Each language reflects a unique world-view and culture complex, mirroring the manner in which a speech community has resolved its problems in dealing with the world, and has formulated its thinking, its system of philosophy and understanding of the world around it. In this, each language is the means of expression of the intangible cultural heritage of people, and it remains a reflection of this culture for some time even after the culture which underlies it decays and crumbles, often under the impact of an intrusive, powerful, usually metropolitan, different culture.

“Intrusive, powerful, usually metropolitan”—If he’d added in “vulgar” he’d have described the internet perfectly. Perlin is optimistic that increasing face-to-face resources will make a place for non-written languages, but Kornai isn't so sure. Actually, Kornai's fairly sure that this is the end of most of these languages. "Evidently, what we are witnessing is not just a massive die-off of the world’s languages, it is the final act of the Neolithic Revolution, with the urban agriculturalists moving on to a different, digital plane of existence, leaving the hunter-gatherers and nomad pastoralists behind," he wrote.
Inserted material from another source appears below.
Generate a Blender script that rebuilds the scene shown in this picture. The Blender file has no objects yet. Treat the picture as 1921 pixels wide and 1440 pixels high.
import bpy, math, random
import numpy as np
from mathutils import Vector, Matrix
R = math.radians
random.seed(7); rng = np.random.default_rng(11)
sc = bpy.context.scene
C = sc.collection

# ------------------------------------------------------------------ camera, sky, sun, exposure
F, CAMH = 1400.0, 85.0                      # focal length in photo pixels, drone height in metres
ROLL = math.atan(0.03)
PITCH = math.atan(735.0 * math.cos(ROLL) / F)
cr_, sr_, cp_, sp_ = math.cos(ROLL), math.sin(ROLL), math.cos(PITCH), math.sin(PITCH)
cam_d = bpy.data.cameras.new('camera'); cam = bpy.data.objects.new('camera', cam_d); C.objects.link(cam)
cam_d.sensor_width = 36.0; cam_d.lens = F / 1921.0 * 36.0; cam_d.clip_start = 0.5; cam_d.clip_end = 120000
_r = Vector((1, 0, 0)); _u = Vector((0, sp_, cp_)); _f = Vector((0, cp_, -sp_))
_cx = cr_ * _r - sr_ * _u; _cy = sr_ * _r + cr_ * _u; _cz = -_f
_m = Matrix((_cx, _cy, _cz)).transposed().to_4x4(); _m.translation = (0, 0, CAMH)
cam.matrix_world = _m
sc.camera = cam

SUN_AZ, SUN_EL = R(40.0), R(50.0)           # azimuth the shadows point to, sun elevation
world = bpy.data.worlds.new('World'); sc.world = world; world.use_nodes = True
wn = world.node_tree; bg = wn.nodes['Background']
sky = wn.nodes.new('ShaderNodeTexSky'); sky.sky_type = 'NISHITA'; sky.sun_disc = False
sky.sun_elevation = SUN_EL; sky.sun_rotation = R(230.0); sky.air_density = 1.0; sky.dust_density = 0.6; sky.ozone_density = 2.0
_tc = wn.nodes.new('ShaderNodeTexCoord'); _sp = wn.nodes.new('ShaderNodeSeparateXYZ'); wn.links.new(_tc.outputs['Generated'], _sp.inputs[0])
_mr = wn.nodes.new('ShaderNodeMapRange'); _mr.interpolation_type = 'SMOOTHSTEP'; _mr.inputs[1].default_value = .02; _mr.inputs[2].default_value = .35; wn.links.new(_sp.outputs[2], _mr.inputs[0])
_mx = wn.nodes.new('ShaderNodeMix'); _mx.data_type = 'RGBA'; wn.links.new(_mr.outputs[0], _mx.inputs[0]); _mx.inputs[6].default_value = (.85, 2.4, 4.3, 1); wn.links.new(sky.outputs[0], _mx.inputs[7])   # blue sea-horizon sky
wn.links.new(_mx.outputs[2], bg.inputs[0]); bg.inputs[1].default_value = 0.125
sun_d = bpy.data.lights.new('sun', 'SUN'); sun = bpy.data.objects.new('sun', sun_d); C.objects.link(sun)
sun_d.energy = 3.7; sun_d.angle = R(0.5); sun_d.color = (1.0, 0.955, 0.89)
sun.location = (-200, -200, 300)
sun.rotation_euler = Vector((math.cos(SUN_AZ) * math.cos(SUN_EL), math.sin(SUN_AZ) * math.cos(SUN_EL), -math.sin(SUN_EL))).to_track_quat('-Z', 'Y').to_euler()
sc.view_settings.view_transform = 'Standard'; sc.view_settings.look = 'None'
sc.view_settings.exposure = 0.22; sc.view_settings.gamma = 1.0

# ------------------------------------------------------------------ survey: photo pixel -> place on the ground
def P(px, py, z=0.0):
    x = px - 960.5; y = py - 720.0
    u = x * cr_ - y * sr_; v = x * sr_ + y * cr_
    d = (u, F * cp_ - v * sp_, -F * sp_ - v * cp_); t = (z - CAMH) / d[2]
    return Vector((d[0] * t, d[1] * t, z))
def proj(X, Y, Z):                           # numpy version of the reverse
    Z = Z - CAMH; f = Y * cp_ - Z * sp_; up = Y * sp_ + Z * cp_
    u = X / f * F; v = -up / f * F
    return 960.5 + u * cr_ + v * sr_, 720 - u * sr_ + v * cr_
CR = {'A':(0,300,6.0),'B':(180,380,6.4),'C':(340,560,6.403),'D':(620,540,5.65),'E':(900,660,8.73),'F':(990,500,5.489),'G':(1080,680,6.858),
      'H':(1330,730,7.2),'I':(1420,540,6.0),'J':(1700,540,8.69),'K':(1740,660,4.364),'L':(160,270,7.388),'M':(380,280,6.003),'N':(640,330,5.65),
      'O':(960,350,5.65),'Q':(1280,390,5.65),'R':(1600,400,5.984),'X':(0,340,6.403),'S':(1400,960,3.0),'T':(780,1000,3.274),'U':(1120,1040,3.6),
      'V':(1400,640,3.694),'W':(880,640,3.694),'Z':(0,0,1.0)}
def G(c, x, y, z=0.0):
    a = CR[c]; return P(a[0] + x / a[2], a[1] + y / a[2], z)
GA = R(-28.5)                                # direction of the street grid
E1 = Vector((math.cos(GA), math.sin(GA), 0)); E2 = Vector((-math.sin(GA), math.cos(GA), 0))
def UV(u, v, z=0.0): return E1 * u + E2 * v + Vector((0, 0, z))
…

Well, just as there are still hunter gatherers somewhere in the world today, pockets of these languages will remain where they always have: in the meat space. The internet might not be making room for all of the world's languages to have their own Wikipedia, but many will at least get their own Wikipedia page. Even when they're no longer spoken, the internet will no doubt maintain resources for preserving languages as subjects of study, so at the very least the wisdom in them won't be lost forever when the last speaker signs off.